◆ STORED DATA
* * * *

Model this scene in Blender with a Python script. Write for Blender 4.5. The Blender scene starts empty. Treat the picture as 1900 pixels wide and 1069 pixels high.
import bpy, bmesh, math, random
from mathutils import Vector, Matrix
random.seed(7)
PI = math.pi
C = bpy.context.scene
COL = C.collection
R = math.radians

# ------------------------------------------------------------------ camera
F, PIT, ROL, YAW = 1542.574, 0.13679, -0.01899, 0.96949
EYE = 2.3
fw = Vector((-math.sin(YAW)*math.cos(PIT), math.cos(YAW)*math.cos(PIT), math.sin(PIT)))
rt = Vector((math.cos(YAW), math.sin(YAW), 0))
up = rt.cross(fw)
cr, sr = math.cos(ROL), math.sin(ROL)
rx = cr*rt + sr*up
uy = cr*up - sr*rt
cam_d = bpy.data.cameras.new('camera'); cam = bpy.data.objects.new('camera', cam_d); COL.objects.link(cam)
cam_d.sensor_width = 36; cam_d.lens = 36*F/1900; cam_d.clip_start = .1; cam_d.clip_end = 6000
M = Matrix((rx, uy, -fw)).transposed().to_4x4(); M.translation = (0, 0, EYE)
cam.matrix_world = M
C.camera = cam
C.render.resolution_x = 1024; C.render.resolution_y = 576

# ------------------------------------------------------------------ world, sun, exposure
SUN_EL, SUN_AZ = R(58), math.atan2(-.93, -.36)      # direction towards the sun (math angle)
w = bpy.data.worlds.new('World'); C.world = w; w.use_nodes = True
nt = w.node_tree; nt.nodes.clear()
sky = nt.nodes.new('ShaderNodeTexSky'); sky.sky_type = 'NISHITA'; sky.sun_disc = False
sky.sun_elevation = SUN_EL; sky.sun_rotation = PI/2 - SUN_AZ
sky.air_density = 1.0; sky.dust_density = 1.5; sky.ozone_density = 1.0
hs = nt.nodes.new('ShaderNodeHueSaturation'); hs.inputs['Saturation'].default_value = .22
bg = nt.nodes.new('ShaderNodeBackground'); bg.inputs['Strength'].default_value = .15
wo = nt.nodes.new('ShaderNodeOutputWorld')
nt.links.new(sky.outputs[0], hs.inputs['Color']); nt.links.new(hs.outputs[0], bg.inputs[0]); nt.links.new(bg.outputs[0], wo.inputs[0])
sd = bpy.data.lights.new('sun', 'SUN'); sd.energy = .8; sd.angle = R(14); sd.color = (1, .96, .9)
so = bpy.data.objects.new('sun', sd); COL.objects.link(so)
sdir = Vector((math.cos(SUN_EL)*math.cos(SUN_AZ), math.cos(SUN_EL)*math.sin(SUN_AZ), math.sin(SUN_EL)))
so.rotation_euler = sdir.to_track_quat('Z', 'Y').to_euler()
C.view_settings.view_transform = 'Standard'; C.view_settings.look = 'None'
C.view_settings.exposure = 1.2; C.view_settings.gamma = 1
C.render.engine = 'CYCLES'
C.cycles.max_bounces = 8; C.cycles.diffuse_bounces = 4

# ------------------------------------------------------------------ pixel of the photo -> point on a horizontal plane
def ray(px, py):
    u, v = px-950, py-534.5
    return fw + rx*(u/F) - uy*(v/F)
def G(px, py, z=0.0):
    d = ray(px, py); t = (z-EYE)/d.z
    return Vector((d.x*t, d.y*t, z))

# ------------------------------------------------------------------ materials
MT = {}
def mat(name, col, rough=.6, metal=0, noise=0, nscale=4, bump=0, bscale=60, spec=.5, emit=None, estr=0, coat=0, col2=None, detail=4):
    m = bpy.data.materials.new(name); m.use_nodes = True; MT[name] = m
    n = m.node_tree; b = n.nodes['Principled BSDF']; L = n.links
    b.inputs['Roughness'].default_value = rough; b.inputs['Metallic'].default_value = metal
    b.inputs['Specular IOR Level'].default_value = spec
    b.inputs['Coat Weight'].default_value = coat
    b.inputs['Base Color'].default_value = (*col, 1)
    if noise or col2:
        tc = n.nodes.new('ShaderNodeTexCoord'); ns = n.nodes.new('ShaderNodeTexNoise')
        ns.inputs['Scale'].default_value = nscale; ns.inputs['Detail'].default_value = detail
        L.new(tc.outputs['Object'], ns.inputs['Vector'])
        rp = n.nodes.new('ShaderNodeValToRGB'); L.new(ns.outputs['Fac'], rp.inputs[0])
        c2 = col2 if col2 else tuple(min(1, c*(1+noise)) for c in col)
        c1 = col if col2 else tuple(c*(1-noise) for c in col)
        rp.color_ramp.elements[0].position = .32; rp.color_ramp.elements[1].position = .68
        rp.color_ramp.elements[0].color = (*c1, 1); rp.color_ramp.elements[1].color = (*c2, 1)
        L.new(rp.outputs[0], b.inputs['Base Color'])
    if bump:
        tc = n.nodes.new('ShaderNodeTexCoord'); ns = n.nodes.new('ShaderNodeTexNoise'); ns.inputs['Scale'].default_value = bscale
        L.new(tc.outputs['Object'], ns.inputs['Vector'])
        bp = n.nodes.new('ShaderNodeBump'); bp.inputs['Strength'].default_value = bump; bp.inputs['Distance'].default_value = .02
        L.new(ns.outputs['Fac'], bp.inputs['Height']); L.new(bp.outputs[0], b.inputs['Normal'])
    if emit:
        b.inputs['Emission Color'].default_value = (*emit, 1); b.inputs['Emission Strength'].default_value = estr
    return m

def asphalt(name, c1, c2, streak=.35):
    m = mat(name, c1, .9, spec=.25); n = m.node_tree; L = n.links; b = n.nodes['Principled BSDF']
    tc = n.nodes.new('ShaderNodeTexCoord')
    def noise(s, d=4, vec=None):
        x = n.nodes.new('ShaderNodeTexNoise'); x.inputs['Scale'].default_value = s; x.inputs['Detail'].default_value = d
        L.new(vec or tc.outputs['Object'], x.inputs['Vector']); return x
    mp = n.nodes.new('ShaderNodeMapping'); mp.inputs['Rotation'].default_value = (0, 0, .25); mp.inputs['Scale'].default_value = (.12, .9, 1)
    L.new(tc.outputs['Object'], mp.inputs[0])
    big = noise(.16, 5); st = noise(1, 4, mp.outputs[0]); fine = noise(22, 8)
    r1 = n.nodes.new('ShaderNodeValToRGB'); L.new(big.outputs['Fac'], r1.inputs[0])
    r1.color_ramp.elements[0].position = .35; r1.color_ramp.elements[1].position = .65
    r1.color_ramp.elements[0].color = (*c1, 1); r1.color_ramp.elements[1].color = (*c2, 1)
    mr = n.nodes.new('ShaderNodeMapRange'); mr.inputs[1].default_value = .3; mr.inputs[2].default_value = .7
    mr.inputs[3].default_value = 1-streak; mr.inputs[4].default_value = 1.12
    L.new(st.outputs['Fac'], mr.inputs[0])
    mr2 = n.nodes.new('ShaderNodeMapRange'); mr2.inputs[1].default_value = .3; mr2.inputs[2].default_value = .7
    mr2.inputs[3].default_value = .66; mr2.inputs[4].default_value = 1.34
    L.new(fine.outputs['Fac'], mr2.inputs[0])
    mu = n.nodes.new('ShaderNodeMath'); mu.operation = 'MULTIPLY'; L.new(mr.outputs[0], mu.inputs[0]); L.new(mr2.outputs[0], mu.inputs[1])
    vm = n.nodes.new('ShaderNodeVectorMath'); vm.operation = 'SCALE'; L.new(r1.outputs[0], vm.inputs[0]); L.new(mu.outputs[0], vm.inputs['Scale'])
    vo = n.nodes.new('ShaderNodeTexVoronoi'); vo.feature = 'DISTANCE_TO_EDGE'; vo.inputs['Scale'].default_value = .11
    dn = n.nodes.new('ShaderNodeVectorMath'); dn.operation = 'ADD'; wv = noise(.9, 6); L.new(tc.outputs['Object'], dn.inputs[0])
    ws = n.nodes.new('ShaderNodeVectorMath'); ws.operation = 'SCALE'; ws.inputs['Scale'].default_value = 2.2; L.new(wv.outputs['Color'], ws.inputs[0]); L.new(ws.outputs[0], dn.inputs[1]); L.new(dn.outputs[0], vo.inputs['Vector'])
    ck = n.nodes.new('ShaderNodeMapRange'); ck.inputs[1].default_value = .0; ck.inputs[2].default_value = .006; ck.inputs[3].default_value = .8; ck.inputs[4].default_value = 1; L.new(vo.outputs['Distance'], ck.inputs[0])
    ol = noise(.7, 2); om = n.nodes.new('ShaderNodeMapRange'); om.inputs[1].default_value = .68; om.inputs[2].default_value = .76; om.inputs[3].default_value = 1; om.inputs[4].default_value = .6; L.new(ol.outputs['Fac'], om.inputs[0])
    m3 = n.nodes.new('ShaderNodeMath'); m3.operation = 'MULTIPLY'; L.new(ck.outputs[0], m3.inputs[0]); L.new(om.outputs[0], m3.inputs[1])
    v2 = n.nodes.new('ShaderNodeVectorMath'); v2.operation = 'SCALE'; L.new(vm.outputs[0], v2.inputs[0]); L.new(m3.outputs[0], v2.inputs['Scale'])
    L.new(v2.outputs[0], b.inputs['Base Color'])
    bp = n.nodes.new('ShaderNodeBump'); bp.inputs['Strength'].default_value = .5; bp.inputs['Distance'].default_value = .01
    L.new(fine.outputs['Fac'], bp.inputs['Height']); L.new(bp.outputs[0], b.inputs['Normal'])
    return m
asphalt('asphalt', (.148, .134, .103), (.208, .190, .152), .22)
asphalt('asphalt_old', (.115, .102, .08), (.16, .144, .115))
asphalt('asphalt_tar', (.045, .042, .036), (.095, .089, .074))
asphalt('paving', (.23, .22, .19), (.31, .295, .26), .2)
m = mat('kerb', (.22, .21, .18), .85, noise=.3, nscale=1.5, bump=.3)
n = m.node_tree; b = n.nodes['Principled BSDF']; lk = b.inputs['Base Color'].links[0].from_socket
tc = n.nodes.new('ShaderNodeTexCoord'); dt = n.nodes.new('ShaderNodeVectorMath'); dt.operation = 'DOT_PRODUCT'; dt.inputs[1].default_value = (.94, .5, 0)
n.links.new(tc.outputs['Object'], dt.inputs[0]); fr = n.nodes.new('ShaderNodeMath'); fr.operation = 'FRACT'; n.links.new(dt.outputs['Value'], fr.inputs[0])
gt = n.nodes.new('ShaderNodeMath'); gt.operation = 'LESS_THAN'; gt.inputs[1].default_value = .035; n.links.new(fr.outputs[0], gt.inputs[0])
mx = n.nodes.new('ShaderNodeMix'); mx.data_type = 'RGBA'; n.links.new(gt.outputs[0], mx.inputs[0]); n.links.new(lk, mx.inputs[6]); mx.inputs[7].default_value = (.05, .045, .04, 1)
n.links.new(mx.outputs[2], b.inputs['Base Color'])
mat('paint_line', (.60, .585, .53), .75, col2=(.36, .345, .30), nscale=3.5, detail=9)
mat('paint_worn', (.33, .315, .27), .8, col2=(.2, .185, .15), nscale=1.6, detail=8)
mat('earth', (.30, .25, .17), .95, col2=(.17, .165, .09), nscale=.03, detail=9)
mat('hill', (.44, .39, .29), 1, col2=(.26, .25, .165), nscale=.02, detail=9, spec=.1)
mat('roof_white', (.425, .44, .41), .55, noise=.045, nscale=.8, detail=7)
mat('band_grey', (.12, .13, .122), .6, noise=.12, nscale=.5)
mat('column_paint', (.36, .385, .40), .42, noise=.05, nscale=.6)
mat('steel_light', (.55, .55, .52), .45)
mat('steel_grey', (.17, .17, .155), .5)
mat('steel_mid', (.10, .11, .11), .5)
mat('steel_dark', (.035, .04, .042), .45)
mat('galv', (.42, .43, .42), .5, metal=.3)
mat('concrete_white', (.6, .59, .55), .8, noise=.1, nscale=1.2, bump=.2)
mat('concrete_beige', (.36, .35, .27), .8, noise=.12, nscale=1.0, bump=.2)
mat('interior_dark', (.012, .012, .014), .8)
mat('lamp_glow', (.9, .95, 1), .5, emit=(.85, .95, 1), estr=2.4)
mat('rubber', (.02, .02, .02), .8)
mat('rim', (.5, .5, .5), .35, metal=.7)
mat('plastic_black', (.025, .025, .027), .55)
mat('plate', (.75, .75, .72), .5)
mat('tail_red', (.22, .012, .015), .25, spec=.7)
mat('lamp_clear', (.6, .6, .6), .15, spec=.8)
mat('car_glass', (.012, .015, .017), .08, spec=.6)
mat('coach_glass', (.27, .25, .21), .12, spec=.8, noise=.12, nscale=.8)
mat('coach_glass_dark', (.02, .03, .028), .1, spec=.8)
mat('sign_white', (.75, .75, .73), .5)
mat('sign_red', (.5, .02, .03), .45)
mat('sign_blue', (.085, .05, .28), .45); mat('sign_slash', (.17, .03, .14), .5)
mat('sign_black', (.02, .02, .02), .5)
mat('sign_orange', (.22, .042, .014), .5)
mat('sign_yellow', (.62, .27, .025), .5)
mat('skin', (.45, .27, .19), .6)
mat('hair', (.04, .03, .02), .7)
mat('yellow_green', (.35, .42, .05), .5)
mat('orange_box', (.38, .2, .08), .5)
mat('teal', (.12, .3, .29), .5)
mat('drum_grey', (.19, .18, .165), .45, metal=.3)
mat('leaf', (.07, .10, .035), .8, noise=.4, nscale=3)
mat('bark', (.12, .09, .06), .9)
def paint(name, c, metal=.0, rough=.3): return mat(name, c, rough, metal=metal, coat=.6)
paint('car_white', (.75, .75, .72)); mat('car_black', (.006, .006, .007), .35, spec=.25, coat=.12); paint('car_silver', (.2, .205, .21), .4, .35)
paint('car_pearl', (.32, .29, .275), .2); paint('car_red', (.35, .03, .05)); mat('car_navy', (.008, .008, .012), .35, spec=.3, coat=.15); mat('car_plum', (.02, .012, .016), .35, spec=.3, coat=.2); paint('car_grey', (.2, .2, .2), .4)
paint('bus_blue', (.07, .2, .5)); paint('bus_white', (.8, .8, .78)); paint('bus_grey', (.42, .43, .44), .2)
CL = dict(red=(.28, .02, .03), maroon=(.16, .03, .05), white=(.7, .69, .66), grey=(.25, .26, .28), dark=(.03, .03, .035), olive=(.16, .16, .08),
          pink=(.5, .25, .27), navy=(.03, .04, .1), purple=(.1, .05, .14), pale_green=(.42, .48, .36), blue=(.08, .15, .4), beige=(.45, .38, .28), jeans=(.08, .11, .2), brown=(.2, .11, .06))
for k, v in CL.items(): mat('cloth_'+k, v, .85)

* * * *

◆ WHAT YOU NEED TO DO
Set down verbatim only the lines between the start of the data above and the line with "R = math.radians", both boundaries included.

◆ RESPONSE TO THE TASK
Model this scene in Blender with a Python script. Write for Blender 4.5. The Blender scene starts empty. Treat the picture as 1900 pixels wide and 1069 pixels high.
import bpy, bmesh, math, random
from mathutils import Vector, Matrix
random.seed(7)
PI = math.pi
C = bpy.context.scene
COL = C.collection
R = math.radians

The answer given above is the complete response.